◆ AVAILABLE DATA:
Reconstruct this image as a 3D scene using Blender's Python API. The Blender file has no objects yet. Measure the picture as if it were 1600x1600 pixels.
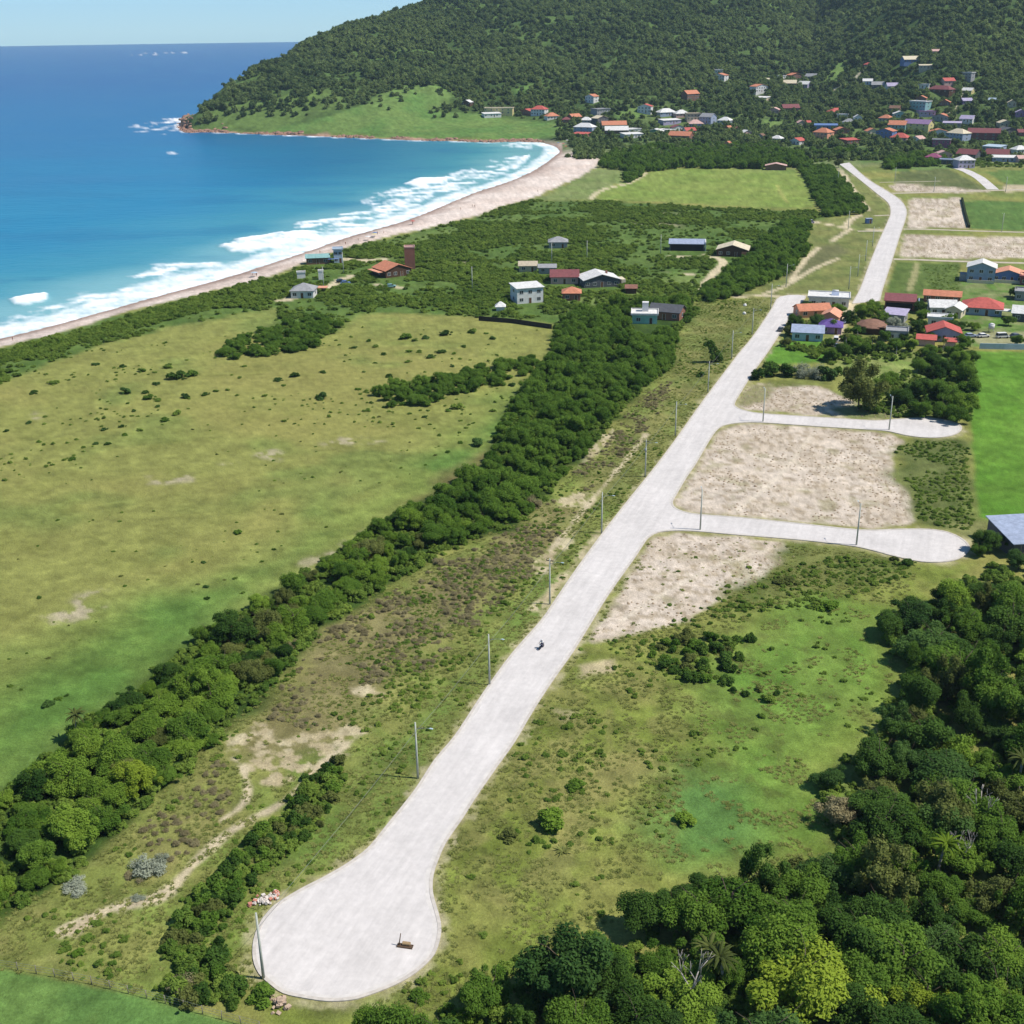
import bpy, bmesh, math, random
import numpy as np
from mathutils import Vector, Matrix
R = math.radians
random.seed(11)
rng = np.random.default_rng(11)
sc = bpy.context.scene
COL = sc.collection

# ------------------------------------------------------------------ camera model
F, H = 1840.0, 100.0
PITCH, ROLL = math.atan(757 / 1840), R(0.7)
_cp, _sp = math.cos(PITCH), math.sin(PITCH)
FWD = np.array([0, _cp, -_sp]); U0 = np.array([0, _sp, _cp]); R0 = np.array([1.0, 0, 0])
UP = U0 * math.cos(ROLL) + R0 * math.sin(ROLL)
RT = R0 * math.cos(ROLL) - U0 * math.sin(ROLL)

def ray(u, v):
    """direction through a point of the 1600 px photograph"""
    u = np.asarray(u, float)[..., None]; v = np.asarray(v, float)[..., None]
    d = FWD * F + RT * (u - 800) - UP * (v - 800)
    return d / np.linalg.norm(d, axis=-1, keepdims=True)

def gp(u, v, z=0.0):
    d = ray(u, v); t = (z - H) / d[..., 2]
    return np.stack([d[..., 0] * t, d[..., 1] * t], -1)

def gpl(pts, z=0.0):
    a = np.array(pts, float); return gp(a[:, 0], a[:, 1], z)

def project(x, y, z):
    p = np.stack([np.asarray(x, float), np.asarray(y, float), np.asarray(z, float) - H], -1)
    zc = p @ FWD
    return 800 + F * (p @ RT) / zc, 800 - F * (p @ UP) / zc, zc

# ------------------------------------------------------------------ noise
def _hash(ix, iy, seed):
    h = (ix.astype(np.int64) * 374761393 + iy.astype(np.int64) * 668265263 + seed * 974711) & 0xffffffff
    h = ((h ^ (h >> 13)) * 1274126177) & 0xffffffff
    h = (h ^ (h >> 16)) & 0xffffff
    return h / float(0xffffff)

def vnoise(x, y, seed=0):
    ix, iy = np.floor(x), np.floor(y)
    fx, fy = x - ix, y - iy
    fx = fx * fx * (3 - 2 * fx); fy = fy * fy * (3 - 2 * fy)
    a = _hash(ix, iy, seed); b = _hash(ix + 1, iy, seed); c = _hash(ix, iy + 1, seed); d = _hash(ix + 1, iy + 1, seed)
    return (a * (1 - fx) + b * fx) * (1 - fy) + (c * (1 - fx) + d * fx) * fy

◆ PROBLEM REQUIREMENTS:
Transcribe the full listing above exactly as it stands, minus the pictures.

◆ CORRECT OUTPUT:
Reconstruct this image as a 3D scene using Blender's Python API. The Blender file has no objects yet. Measure the picture as if it were 1600x1600 pixels.
import bpy, bmesh, math, random
import numpy as np
from mathutils import Vector, Matrix
R = math.radians
random.seed(11)
rng = np.random.default_rng(11)
sc = bpy.context.scene
COL = sc.collection

# ------------------------------------------------------------------ camera model
F, H = 1840.0, 100.0
PITCH, ROLL = math.atan(757 / 1840), R(0.7)
_cp, _sp = math.cos(PITCH), math.sin(PITCH)
FWD = np.array([0, _cp, -_sp]); U0 = np.array([0, _sp, _cp]); R0 = np.array([1.0, 0, 0])
UP = U0 * math.cos(ROLL) + R0 * math.sin(ROLL)
RT = R0 * math.cos(ROLL) - U0 * math.sin(ROLL)

def ray(u, v):
    """direction through a point of the 1600 px photograph"""
    u = np.asarray(u, float)[..., None]; v = np.asarray(v, float)[..., None]
    d = FWD * F + RT * (u - 800) - UP * (v - 800)
    return d / np.linalg.norm(d, axis=-1, keepdims=True)

def gp(u, v, z=0.0):
    d = ray(u, v); t = (z - H) / d[..., 2]
    return np.stack([d[..., 0] * t, d[..., 1] * t], -1)

def gpl(pts, z=0.0):
    a = np.array(pts, float); return gp(a[:, 0], a[:, 1], z)

def project(x, y, z):
    p = np.stack([np.asarray(x, float), np.asarray(y, float), np.asarray(z, float) - H], -1)
    zc = p @ FWD
    return 800 + F * (p @ RT) / zc, 800 - F * (p @ UP) / zc, zc

# ------------------------------------------------------------------ noise
def _hash(ix, iy, seed):
    h = (ix.astype(np.int64) * 374761393 + iy.astype(np.int64) * 668265263 + seed * 974711) & 0xffffffff
    h = ((h ^ (h >> 13)) * 1274126177) & 0xffffffff
    h = (h ^ (h >> 16)) & 0xffffff
    return h / float(0xffffff)

def vnoise(x, y, seed=0):
    ix, iy = np.floor(x), np.floor(y)
    fx, fy = x - ix, y - iy
    fx = fx * fx * (3 - 2 * fx); fy = fy * fy * (3 - 2 * fy)
    a = _hash(ix, iy, seed); b = _hash(ix + 1, iy, seed); c = _hash(ix, iy + 1, seed); d = _hash(ix + 1, iy + 1, seed)
    return (a * (1 - fx) + b * fx) * (1 - fy) + (c * (1 - fx) + d * fx) * fy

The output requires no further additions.